▶ [What you should do] Read the material below. Count the lines containing "Blender" and give that count alone.

▶ [Records]
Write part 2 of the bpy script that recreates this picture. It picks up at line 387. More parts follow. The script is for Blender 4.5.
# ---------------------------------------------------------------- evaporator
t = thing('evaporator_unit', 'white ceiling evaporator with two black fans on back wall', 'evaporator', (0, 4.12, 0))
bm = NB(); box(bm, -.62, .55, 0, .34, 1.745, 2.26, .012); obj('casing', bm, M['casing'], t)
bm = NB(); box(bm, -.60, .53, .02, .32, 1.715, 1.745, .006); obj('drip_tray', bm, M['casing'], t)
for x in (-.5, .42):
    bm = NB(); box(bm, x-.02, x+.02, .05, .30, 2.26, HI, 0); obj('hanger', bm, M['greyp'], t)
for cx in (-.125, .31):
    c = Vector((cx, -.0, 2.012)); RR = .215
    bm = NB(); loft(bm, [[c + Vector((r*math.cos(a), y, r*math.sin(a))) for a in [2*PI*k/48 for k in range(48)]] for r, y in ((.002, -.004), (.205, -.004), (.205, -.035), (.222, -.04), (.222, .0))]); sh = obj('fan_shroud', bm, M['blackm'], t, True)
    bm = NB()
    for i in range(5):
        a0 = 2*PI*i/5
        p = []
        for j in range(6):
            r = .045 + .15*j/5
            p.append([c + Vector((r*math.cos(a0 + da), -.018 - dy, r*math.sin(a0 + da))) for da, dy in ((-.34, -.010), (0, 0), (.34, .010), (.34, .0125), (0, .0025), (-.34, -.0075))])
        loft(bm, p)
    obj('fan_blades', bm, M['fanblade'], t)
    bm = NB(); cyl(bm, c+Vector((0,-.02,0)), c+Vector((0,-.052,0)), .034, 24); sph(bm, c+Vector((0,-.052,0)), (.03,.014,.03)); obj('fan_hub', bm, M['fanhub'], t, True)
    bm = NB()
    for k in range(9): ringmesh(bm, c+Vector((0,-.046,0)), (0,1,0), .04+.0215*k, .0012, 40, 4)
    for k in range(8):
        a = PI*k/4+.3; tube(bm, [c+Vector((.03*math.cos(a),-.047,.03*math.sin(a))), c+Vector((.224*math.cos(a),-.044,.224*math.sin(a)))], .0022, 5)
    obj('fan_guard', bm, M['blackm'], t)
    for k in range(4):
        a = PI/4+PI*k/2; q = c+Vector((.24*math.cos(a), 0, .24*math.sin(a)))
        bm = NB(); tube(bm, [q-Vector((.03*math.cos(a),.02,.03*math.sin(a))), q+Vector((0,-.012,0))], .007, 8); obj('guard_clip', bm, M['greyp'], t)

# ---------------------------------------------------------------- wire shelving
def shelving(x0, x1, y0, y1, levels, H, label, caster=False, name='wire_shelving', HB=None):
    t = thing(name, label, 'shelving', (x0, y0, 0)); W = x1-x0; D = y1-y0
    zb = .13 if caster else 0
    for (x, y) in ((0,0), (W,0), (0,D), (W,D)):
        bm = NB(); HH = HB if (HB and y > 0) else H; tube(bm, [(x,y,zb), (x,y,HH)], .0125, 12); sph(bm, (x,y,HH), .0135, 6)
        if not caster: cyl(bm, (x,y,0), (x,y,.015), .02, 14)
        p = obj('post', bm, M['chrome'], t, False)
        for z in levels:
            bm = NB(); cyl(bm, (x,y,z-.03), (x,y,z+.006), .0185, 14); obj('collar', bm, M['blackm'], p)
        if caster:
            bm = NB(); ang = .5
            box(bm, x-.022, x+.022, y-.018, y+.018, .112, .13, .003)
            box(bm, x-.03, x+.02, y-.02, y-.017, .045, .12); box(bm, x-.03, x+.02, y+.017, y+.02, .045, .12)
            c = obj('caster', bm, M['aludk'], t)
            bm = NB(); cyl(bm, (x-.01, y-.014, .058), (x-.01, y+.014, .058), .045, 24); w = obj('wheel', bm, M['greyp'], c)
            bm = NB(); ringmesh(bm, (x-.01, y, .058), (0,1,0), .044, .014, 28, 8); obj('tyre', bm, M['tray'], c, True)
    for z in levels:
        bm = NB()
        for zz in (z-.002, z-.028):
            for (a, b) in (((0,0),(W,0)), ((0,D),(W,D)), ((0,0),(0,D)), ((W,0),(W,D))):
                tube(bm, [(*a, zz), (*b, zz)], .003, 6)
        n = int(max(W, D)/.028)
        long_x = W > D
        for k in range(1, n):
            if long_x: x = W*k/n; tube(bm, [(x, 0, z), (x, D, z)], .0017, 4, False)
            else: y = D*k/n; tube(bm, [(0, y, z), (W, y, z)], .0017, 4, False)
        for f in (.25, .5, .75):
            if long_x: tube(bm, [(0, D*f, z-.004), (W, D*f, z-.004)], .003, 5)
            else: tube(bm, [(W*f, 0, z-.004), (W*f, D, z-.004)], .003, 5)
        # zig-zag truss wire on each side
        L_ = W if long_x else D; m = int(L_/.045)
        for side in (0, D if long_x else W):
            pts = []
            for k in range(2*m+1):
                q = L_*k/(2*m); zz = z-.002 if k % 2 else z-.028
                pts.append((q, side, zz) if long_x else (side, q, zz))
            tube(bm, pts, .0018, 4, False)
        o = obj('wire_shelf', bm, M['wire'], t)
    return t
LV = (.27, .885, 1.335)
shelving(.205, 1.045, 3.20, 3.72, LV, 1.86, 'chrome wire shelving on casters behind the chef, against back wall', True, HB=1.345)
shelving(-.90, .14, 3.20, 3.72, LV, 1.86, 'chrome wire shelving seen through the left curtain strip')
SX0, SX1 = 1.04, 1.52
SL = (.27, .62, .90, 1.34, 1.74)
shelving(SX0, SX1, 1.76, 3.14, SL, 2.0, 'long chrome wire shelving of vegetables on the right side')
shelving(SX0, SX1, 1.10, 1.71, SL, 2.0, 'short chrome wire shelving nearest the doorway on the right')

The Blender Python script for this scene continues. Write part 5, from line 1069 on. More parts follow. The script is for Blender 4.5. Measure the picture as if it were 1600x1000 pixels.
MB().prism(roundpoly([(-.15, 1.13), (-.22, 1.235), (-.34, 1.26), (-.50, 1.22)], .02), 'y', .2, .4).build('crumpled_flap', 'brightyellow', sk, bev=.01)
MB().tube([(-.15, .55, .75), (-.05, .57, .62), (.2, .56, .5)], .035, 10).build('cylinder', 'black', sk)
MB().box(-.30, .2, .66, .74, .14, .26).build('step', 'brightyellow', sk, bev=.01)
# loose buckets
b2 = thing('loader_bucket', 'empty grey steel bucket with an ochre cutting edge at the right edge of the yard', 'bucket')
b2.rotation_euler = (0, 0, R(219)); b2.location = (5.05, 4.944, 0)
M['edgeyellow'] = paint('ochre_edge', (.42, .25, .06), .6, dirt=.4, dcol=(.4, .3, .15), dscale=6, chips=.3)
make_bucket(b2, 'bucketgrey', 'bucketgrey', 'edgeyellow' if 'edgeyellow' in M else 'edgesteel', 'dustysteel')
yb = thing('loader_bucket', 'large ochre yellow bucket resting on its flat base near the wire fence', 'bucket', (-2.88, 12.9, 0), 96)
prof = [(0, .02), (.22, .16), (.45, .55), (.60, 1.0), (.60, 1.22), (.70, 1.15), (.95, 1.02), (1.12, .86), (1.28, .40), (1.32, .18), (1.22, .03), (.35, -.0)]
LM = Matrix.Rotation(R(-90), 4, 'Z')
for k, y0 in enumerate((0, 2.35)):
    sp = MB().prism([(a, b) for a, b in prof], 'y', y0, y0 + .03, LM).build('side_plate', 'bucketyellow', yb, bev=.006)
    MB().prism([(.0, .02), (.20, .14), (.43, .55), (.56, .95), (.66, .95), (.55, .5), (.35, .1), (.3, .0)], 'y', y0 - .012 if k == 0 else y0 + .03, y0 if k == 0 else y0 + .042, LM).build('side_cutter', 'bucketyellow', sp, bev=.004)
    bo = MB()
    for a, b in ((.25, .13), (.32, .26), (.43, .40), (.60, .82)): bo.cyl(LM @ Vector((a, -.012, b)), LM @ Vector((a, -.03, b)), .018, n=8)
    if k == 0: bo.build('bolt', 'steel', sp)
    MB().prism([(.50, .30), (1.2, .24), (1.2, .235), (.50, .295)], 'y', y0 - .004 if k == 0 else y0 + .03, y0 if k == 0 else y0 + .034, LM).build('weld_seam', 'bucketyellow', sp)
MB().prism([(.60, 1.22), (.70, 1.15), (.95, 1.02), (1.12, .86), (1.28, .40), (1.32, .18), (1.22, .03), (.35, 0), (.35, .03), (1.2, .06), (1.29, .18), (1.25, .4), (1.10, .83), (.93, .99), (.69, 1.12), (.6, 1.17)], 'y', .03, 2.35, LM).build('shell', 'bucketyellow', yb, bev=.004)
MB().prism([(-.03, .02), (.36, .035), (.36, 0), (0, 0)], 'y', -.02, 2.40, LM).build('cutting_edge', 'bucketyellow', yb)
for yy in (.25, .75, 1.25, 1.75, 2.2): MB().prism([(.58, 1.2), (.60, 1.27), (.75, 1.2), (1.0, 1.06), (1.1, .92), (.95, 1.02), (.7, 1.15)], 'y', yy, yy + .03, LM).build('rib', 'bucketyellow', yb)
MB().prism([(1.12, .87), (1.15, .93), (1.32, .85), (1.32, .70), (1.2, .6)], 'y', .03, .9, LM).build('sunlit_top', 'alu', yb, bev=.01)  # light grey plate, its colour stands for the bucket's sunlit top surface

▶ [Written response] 2